By RIA Novosti
Moscow : A Georgian tycoon living in Britain fears that he may be targeted in an assassination plot being prepared in Georgia, a British newspaper said on Sunday.
Billionaire businessman Badri Patarkatsishvili, who is suspected by Georgian authorities of seeking to instigate a coup during November’s protests and who was registered on December 9 as a presidential candidate for early polls in Georgia due on January 5, 2008, said he was alerted to the plot 10 days ago, The Sunday Times said.
The tycoon supported his fears with a covertly recorded audio tape of a conversation said to have taken place between the intended killer and an official from the Georgian interior ministry.
“I was told that about six or eight weeks ago four people from Georgia came to London and stayed with [a Georgian individual] in London. I was told these people had been sent to do something against me,” the paper quoted Patarkatsishvili as saying.

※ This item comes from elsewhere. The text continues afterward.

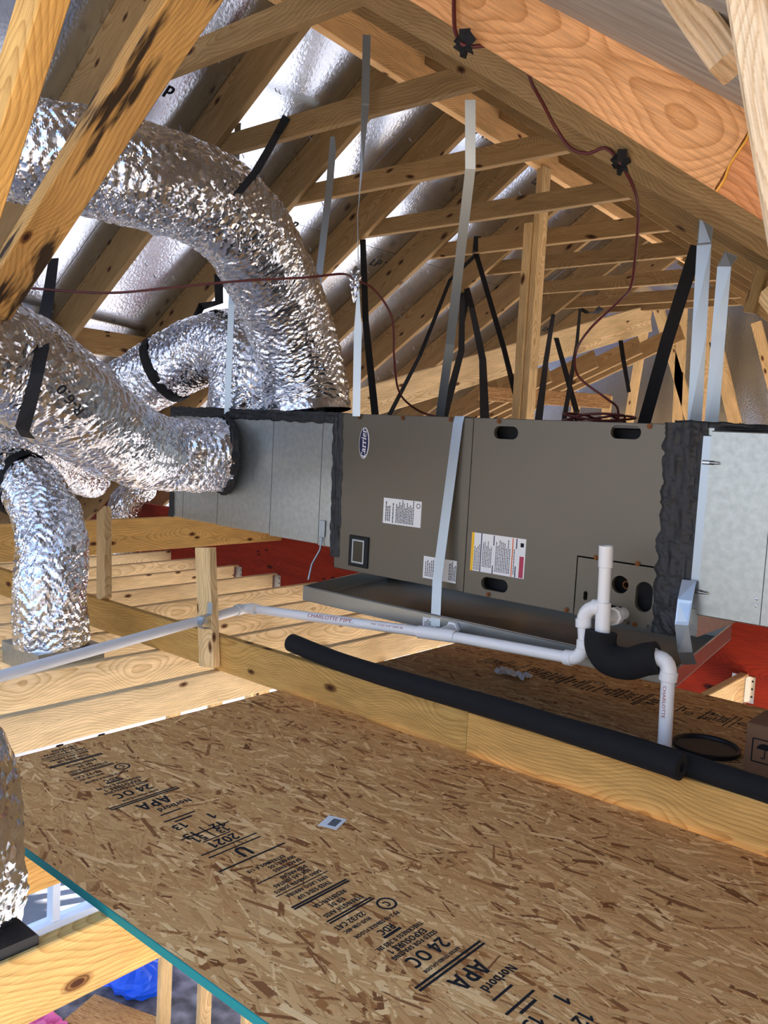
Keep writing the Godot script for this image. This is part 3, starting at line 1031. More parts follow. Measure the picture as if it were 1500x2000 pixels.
func air_handler() -> void:
	var z := -2.5
	var back := -3.06
	var o := thing("air_handler", "grey-brown sheet metal air handler lying on its side in the middle", "air handler", Vector3(-1.7, -0.545, -2.78))
	# cabinet: an open-fronted box with an insulated lining
	var x0 := -2.39
	var x1 := -1.0
	var b := Geo.new()
	for w in [[Vector3(x0, 0.062, back), Vector3(x1, 0.08, z - 0.002)], [Vector3(x0, -0.545, back), Vector3(x1, -0.527, z - 0.002)], [Vector3(x0, -0.545, back), Vector3(x0 + 0.018, 0.08, z - 0.002)], [Vector3(x1 - 0.018, -0.545, back), Vector3(x1, 0.08, z - 0.002)], [Vector3(x0, -0.545, back), Vector3(x1, 0.08, back + 0.018)]]:
		b.add(box_geo(w[1] - w[0], 0.001), Transform3D(Basis(), (w[0] + w[1]) / 2.0))
	put("body", b.mesh(), M.cabinet_trim, o)
	box("lining", Vector3(x0 + 0.019, -0.526, back + 0.02), Vector3(x1 - 0.019, 0.061, z - 0.06), M.black, o)
	panel("door", o, -2.385, -1.775, -0.543, 0.078, z, [], M.cabinet)
	box("post", Vector3(-1.774, -0.543, z - 0.02), Vector3(-1.74, 0.078, z + 0.003), M.cabinet, o)
	var big := [[-1.603, 0.032, 0.098, 0.044], [-1.168, 0.05, 0.1, 0.042], [-1.61, -0.496, 0.11, 0.045]]


	panel("door", o, -1.737, -1.03, -0.543, 0.078, z + 0.002, big + [[-1.164, -0.452, 0.276, 0.2, 0]], M.cabinet)
	panel("service_panel", o, -1.297, -1.03, -0.546, -0.357, z + 0.003, [[-1.147, -0.424, 0.056, 0.056], [-1.067, -0.45, 0.055, 0.094], [-1.165, -0.517, 0.1, 0.05], [-1.262, -0.478, 0.014, 0.03], [-1.11, -0.539, 0.012, 0.012], [-1.044, -0.538, 0.013, 0.013]], M.cabinet)
	put("pipe_stub", lathe_geo([Vector2(-0.05, 0.0), Vector2(-0.02, 0.012), Vector2(-0.004, 0.013), Vector2(-0.004, 0.009), Vector2(-0.05, 0.008)], 20).mesh(), M.copper, o, along(Vector3(-1.143, -0.428, z - 0.03), Vector3(-1.143, -0.428, z + 1.0), Vector3.RIGHT))
	for s in [[-2.283, 0.068], [-1.839, 0.07], [-1.633, 0.07], [-1.631, -0.533], [-1.092, 0.071], [-2.063, 0.07], [-1.235, -0.35], [-1.095, -0.35], [-1.325, -0.535], [-1.088, -0.54]]:
		screw(o, s[0], s[1], z + 0.004)
	# maker's badge, an upright oval
	var badge := put("badge", lathe_geo([Vector2(0, 0.0), Vector2(0, 0.5), Vector2(0.0015, 0.5), Vector2(0.0022, 0.48), Vector2(0.0022, 0.0)], 40).mesh(), M.white, o, Transform3D(Basis(Vector3(0, 0, 1), Vector3(0, 0.122, 0), Vector3(-0.052, 0, 0)), Vector3(-2.254, -0.033, z)))
	put("field", lathe_geo([Vector2(0, 0.5), Vector2(0.0006, 0.5), Vector2(0.0007, 0.0)], 40).mesh(), M.navy, o, Transform3D(Basis(Vector3(0, 0, 1), Vector3(0, 0.115, 0), Vector3(-0.046, 0, 0)), Vector3(-2.254, -0.033, z + 0.0022)))
	badge.set_meta("label", "blue and white oval badge")
	text("Carrier", 0.0225, Vector3(-2.2535, -0.033, z + 0.0032), Vector3.UP, Vector3.LEFT, M.white, o, "Droid Serif", 700, 0.22, 0.95)
	# rating plate
	label_plate(o, -2.137, -1.951, -0.335, -0.237, z)
	small_print(o, -2.127, -2.1, -0.325, -0.25, z, 3, M.ink, 1)
	small_print(o, -2.092, -2.083, -0.33, -0.245, z, 1, M.ink, 2)
	small_print(o, -2.075, -1.985, -0.328, -0.245, z, 12, M.ink, 3)
	put("mark", lathe_geo([Vector2(0, 0.007), Vector2(0.0003, 0.007), Vector2(0.0003, 0.0095), Vector2(0, 0.0095)], 20).mesh(), M.ink, o, along(Vector3(-1.966, -0.255, z + 0.0008), Vector3(-1.966, -0.255, 0), Vector3.RIGHT))
	# sticker behind the front strap
	label_plate(o, -1.927, -1.757, -0.518, -0.436, z)
	small_print(o, -1.92, -1.85, -0.51, -0.445, z, 8, M.grey_ink, 4)
	small_print(o, -1.81, -1.765, -0.51, -0.445, z, 7, M.ink, 5)
	# warning sticker
	var zz := z + 0.002
	label_plate(o, -1.716, -1.494, -0.459, -0.323, zz)
	bar(Vector3(-1.71, -0.459, zz + 0.001), Vector3(-1.71, -0.323, zz + 0.001), 0.011, Vector3.BACK, M.yellow_ink, o)
	for q in [[-1.674, -0.459, -0.323], [-1.622, -0.36, -0.325], [-1.622, -0.459, -0.43], [-1.53, -0.36, -0.325], [-1.53, -0.458, -0.42]]:
		bar(Vector3(q[0], q[1], zz + 0.001), Vector3(q[0], q[2], zz + 0.001), 0.004, Vector3.BACK, M.navy, o)
	bar(Vector3(-1.545, -0.458, zz + 0.001), Vector3(-1.545, -0.325, zz + 0.001), 0.004, Vector3.BACK, M.orange_ink, o)
	bar(Vector3(-1.507, -0.457, zz + 0.001), Vector3(-1.507, -0.384, zz + 0.001), 0.017, Vector3.BACK, M.pink_ink, o)
	bar(Vector3(-1.508, -0.352, zz + 0.001), Vector3(-1.508, -0.338, zz + 0.001), 0.013, Vector3.BACK, M.ink, o)
	small_print(o, -1.703, -1.678, -0.455, -0.35, zz, 4, M.grey_ink, 6)
	small_print(o, -1.668, -1.628, -0.44, -0.345, zz, 6, M.grey_ink, 7)
	small_print(o, -1.614, -1.552, -0.45, -0.335, zz, 9, M.grey_ink, 8)
	small_print(o, -1.541, -1.534, -0.45, -0.335, zz, 1, M.grey_ink, 9)
	# sight window in a black frame
	box("window_frame", Vector3(-2.303, -0.524, z), Vector3(-2.201, -0.4, z + 0.006), M.black, o, 0.004)
	box("window_rim", Vector3(-2.284, -0.51, z + 0.006), Vector3(-2.22, -0.414, z + 0.009), M.strap, o, 0.003)
	box("window_pane", Vector3(-2.277, -0.502, z + 0.0085), Vector3(-2.227, -0.421, z + 0.0095), plain(Color(0.2, 0.19, 0.15), 0.15), o, 0.0005)
	# supply plenum
	var p := thing("supply_plenum", "galvanized supply plenum box with scored panels left of the air handler", "plenum", Vector3(-2.95, -0.46, -2.78))

	for s in [[-3.525, -3.42], [-3.417, -3.155], [-3.152, -2.79], [-2.787, -2.49], [-2.487, -2.395]]:
		var hw: float = (s[1] - s[0])
		var lowl: float = -0.448 - 0.02 * (s[0] + 3.525) / 1.13
		box("panel", Vector3(s[0], lowl, back + 0.01), Vector3(s[0] + hw, 0.078, z - 0.004), M.galv, p, 0.003)
	mastic_strip(p, Vector3(-3.53, 0.066, z), Vector3(-2.39, 0.06, z), 0.045, 1)
	mastic_strip(p, Vector3(-3.515, 0.08, z), Vector3(-3.505, -0.45, z), 0.035, 2)
	mastic_strip(p, Vector3(-2.4, 0.08, z + 0.002), Vector3(-2.385, -0.5, z + 0.002), 0.055, 3)
	box("tape", Vector3(-3.53, 0.078, back), Vector3(-2.39, 0.083, z), M.mastic, p)
	# the pencilled mark on its face
	var nine := []
	for i in 13:
		var a := TAU * i / 12.0
		nine.append(Vector3(-2.935 + 0.021 * sin(a) + 0.0, -0.075 + 0.036 * cos(a), z - 0.003))
	nine.append(Vector3(-2.912, -0.12, z - 0.003))
	nine.append(Vector3(-2.91, -0.23, z - 0.003))
	tube("pen_mark", nine, 0.0009, M.grey_ink, p, 6)
	box("hanger_tab", Vector3(-2.477, -0.43, z), Vector3(-2.447, -0.36, z + 0.003), M.strap, p)
	tube("tab_wire", [Vector3(-2.462, -0.43, z + 0.002), Vector3(-2.458, -0.48, z + 0.012), Vector3(-2.464, -0.54, z + 0.05), Vector3(-2.46, -0.6, z + 0.07)], 0.004, M.strap, p, 8)
	# return duct and the mastic joint before it
	var r := thing("return_duct", "galvanized return box joined by black mastic at the right of the air handler", "plenum", Vector3(-0.7, -0.475, -2.78))
	box("collar", Vector3(-1.03, -0.545, back + 0.01), Vector3(-0.9, 0.075, z - 0.006), M.galv, r, 0.003)
	box("panel", Vector3(-0.9, -0.475, back), Vector3(-0.722, 0.064, z + 0.012), M.galv, r, 0.003)
	box("panel", Vector3(-0.72, -0.475, back), Vector3(-0.2, 0.064, z + 0.012), M.galv, r, 0.003)
	box("edge_strip", Vector3(-0.925, -0.46, z - 0.004), Vector3(-0.898, 0.05, z + 0.008), M.strap, r)
	mastic_strip(r, Vector3(-0.995, 0.085, z + 0.004), Vector3(-0.985, -0.552, z + 0.004), 0.1, 4)
	mastic_strip(r, Vector3(-0.945, 0.085, z + 0.0), Vector3(-0.94, -0.4, z + 0.0), 0.06, 5)
	mastic_strip(r, Vector3(-1.02, 0.078, z - 0.01), Vector3(-0.72, 0.07, z - 0.01), 0.03, 6)
	mastic_strip(r, Vector3(-1.0, -0.48, z + 0.014), Vector3(-0.955, -0.535, z + 0.014), 0.06, 7)
	for y in [-0.028, -0.405]:
		box("clip", Vector3(-0.92, y - 0.006, z + 0.008), Vector3(-0.885, y + 0.006, z + 0.016), M.steel, r, 0.003)
		box("clip_tongue", Vector3(-0.896, y - 0.004, z + 0.014), Vector3(-0.87, y + 0.004, z + 0.024), M.steel, r, 0.003)
	for y in [-0.4, -0.42]:
		screw_steel(r, -0.735, y, z + 0.012)


func screw_steel(parent: Node3D, x: float, y: float, z: float) -> void:
	put("screw", lathe_geo([Vector2(0, 0.004), Vector2(0.002, 0.0035), Vector2(0.003, 0.0)], 10).mesh(), M.steel, parent, along(Vector3(x, y, z), Vector3(x, y, z + 1.0), Vector3.RIGHT))


func mastic_strip(parent: Node3D, a: Vector3, b: Vector3, width: float, seed_: int) -> void:
	# brushed-on sealant: a ragged-edged, ridged band lying on the sheet metal and facing +z
	var g := Geo.new()
	var n := int(a.distance_to(b) / 0.008) + 2
	var d := (b - a).normalized()
	var s := Vector3.BACK.cross(d).normalized()
	var rows := []
	for i in n:
		var t := float(i) / (n - 1)
		var row := []
		for k in 9:
			var f := k / 8.0 - 0.5
			var rag := noise.get_noise_2d(t * a.distance_to(b) * 18.0 + seed_ * 7.0, signf(f) * 5.0) * 0.3
			var h := 0.0 if k == 0 or k == 8 else 0.004 + noise.get_noise_3d(t * a.distance_to(b) * 5.0, k * 1.7, seed_) * 0.008
			row.append(a.lerp(b, t) + s * width * f * (1.0 + rag) + Vector3(0, 0, h))
		rows.append(row)
	for i in n - 1:
		for k in 8:
			g.quad(rows[i][k], rows[i + 1][k], rows[i + 1][k + 1], rows[i][k + 1])
	put("mastic", g.mesh(), M.mastic, parent)


func drain_pan() -> void:
	var o := thing("drain_pan", "shallow galvanized drain pan with dark inside hung under the air handler", "pan", Vector3(-1.75, -0.68, -2.77))
	var fl := Vector3(-2.485, -0.631, -2.43)
	var fr := Vector3(-0.921, -0.629, -2.43)
	var br := Vector3(-1.0, -0.605, -3.12)
	var bl := Vector3(-2.62, -0.625, -3.12)
	var down := Vector3(0, -0.056, 0)
	var g := Geo.new()
	g.quad(fl + down, fr + down, br + down, bl + down)
	g.quad(bl + down, br + down, fr + down, fl + down)
	put("tray", g.mesh(), plain(Color(0.09, 0.11, 0.13), 0.3, 0.5), o)
	var c := [fl, fr, br, bl]
	for i in 4:
		var p: Vector3 = c[i]
		var q: Vector3 = c[(i + 1) % 4]
		var side := (q - p).cross(Vector3.UP)
		lumber("rim", p + down * 0.5, q + down * 0.5, side, 0.058, 0.0022, M.pan, o)
		lumber("hem", p, q, side, 0.006, 0.007, M.pan, o)
	# white fitting through the front and its sticker
	box("label", Vector3(-1.86, -0.683, -2.4285), Vector3(-1.8, -0.645, -2.4275), M.paper, o, 0.0002)
	small_print(o, -1.853, -1.812, -0.678, -0.655, -2.4285, 8, M.ink, 12)
	tube("pan_outlet", [Vector3(-1.72, -0.66, -2.43), Vector3(-1.72, -0.668, -2.35)], 0.018, M.white, o)
	put("nut", lathe_geo([Vector2(0, 0.0), Vector2(0, 0.027), Vector2(0.014, 0.027), Vector2(0.016, 0.02)], 6).mesh(), M.white, o, along(Vector3(-1.72, -0.661, -2.428), Vector3(-1.72, -0.668, -2.35), Vector3.UP))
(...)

Asked about whether the tycoon felt safe in Britain, the tycoon said: “I have 120 bodyguards but I know that’s not enough. I don’t feel safe anywhere and that is why I’m particularly not going to Georgia.”
According to the paper, the Georgian embassy said it could not comment on the allegations without hearing the tape. Meanwhile, a spokesman for the embassy said the alleged plot “sounded like a conspiracy theory which is most probably designed to boost a presidential candidate’s profile.”
Early presidential elections were announced in Georgia after demonstrators had taken to the streets from November 2-7 demanding the resignation of President Mikheil Saakashvili over corruption allegations. The protests were eventually put down by riot police, and Saakashvili subsequently announced snap elections for January 5.